Meteorologists blamed fierce dry westerlies from the Thar desert, cloudless skies, and relentless solar radiation. Bundelkhand's rocky crust worsens the heat by absorbing it quickly and releasing it slowly after sunset. Southern Uttar Pradesh missed the cooling impact of western disturbances earlier this month, said IMD senior scientist Mohammad Danish. Banda entered heatwave conditions with already elevated temperatures. The hard and stony terrain absorbs heat rapidly under direct sunlight and releases it slowly, making Banda highly vulnerable to extreme temperatures.

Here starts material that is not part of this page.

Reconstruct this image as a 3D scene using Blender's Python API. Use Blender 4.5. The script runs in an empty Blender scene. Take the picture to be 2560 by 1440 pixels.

Barren Land and Dying Rivers

Geologists said weather alone is not responsible. Banda has barely 3% green cover across around 105 square kilometers, the lowest in Bundelkhand. In comparison, Chitrakoot has 18% forest cover, Lalitpur 11.5%, and Jhansi 6%. Drying rivers, shrinking groundwater, relentless sand mining, and expanding concrete patches have stripped away the natural cooling systems. Banda's albedo is high, meaning sunlight is trapped instead of being balanced by moisture and vegetation, said geology professor Dhruv Sen Singh. Experts described a vicious cycle: less vegetation means less moisture, less moisture means hotter land, and hotter land kills more vegetation.